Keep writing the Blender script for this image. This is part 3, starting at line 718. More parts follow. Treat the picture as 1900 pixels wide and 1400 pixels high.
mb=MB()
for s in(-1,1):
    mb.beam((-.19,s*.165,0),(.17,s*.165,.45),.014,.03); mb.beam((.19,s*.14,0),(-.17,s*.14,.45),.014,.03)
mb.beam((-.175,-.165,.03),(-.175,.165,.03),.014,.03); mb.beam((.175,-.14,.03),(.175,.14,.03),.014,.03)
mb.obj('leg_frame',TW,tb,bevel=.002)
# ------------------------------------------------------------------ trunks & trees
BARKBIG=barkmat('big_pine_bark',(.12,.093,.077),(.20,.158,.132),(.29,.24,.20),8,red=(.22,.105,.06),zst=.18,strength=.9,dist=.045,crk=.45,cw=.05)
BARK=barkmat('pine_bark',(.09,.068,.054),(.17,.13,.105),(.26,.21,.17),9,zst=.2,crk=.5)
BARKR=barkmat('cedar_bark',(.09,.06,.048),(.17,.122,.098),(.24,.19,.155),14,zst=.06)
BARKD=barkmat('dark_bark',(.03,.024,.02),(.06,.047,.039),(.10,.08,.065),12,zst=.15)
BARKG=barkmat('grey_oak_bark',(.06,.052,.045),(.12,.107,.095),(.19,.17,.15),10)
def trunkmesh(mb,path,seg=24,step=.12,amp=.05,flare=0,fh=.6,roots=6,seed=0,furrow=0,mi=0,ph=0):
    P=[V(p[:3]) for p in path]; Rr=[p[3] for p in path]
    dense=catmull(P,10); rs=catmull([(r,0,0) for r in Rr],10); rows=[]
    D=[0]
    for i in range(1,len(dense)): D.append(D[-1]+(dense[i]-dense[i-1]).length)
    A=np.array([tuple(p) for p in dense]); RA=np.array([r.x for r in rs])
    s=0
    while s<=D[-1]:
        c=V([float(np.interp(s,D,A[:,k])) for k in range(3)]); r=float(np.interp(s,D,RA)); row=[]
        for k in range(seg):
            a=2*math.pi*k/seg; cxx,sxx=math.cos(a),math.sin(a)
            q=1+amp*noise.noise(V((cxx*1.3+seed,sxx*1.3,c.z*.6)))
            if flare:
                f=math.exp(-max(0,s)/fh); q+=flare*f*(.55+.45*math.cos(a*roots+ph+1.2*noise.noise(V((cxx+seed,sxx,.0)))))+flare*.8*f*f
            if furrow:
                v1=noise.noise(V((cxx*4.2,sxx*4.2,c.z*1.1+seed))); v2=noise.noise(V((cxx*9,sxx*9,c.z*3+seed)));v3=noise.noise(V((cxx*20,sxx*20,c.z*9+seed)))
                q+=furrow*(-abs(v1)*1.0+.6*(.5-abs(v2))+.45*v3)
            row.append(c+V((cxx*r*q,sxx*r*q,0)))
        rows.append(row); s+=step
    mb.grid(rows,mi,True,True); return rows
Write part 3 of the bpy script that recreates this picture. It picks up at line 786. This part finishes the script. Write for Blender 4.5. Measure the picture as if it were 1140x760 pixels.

WHAT THIS TASK INVOLVES - Please reproduce every line of the material word for word.

FINISHED TASK -
Keep writing the Blender script for this image. This is part 3, starting at line 718. More parts follow. Treat the picture as 1900 pixels wide and 1400 pixels high.
mb=MB()
for s in(-1,1):
    mb.beam((-.19,s*.165,0),(.17,s*.165,.45),.014,.03); mb.beam((.19,s*.14,0),(-.17,s*.14,.45),.014,.03)
mb.beam((-.175,-.165,.03),(-.175,.165,.03),.014,.03); mb.beam((.175,-.14,.03),(.175,.14,.03),.014,.03)
mb.obj('leg_frame',TW,tb,bevel=.002)
# ------------------------------------------------------------------ trunks & trees
BARKBIG=barkmat('big_pine_bark',(.12,.093,.077),(.20,.158,.132),(.29,.24,.20),8,red=(.22,.105,.06),zst=.18,strength=.9,dist=.045,crk=.45,cw=.05)
BARK=barkmat('pine_bark',(.09,.068,.054),(.17,.13,.105),(.26,.21,.17),9,zst=.2,crk=.5)
BARKR=barkmat('cedar_bark',(.09,.06,.048),(.17,.122,.098),(.24,.19,.155),14,zst=.06)
BARKD=barkmat('dark_bark',(.03,.024,.02),(.06,.047,.039),(.10,.08,.065),12,zst=.15)
BARKG=barkmat('grey_oak_bark',(.06,.052,.045),(.12,.107,.095),(.19,.17,.15),10)
def trunkmesh(mb,path,seg=24,step=.12,amp=.05,flare=0,fh=.6,roots=6,seed=0,furrow=0,mi=0,ph=0):
    P=[V(p[:3]) for p in path]; Rr=[p[3] for p in path]
    dense=catmull(P,10); rs=catmull([(r,0,0) for r in Rr],10); rows=[]
    D=[0]
    for i in range(1,len(dense)): D.append(D[-1]+(dense[i]-dense[i-1]).length)
    A=np.array([tuple(p) for p in dense]); RA=np.array([r.x for r in rs])
    s=0
    while s<=D[-1]:
        c=V([float(np.interp(s,D,A[:,k])) for k in range(3)]); r=float(np.interp(s,D,RA)); row=[]
        for k in range(seg):
            a=2*math.pi*k/seg; cxx,sxx=math.cos(a),math.sin(a)
            q=1+amp*noise.noise(V((cxx*1.3+seed,sxx*1.3,c.z*.6)))
            if flare:
                f=math.exp(-max(0,s)/fh); q+=flare*f*(.55+.45*math.cos(a*roots+ph+1.2*noise.noise(V((cxx+seed,sxx,.0)))))+flare*.8*f*f
            if furrow:
                v1=noise.noise(V((cxx*4.2,sxx*4.2,c.z*1.1+seed))); v2=noise.noise(V((cxx*9,sxx*9,c.z*3+seed)));v3=noise.noise(V((cxx*20,sxx*20,c.z*9+seed)))
                q+=furrow*(-abs(v1)*1.0+.6*(.5-abs(v2))+.45*v3)
            row.append(c+V((cxx*r*q,sxx*r*q,0)))
        rows.append(row); s+=step
    mb.grid(rows,mi,True,True); return rows
Write part 3 of the bpy script that recreates this picture. It picks up at line 786. This part finishes the script. Write for Blender 4.5. Measure the picture as if it were 1140x760 pixels.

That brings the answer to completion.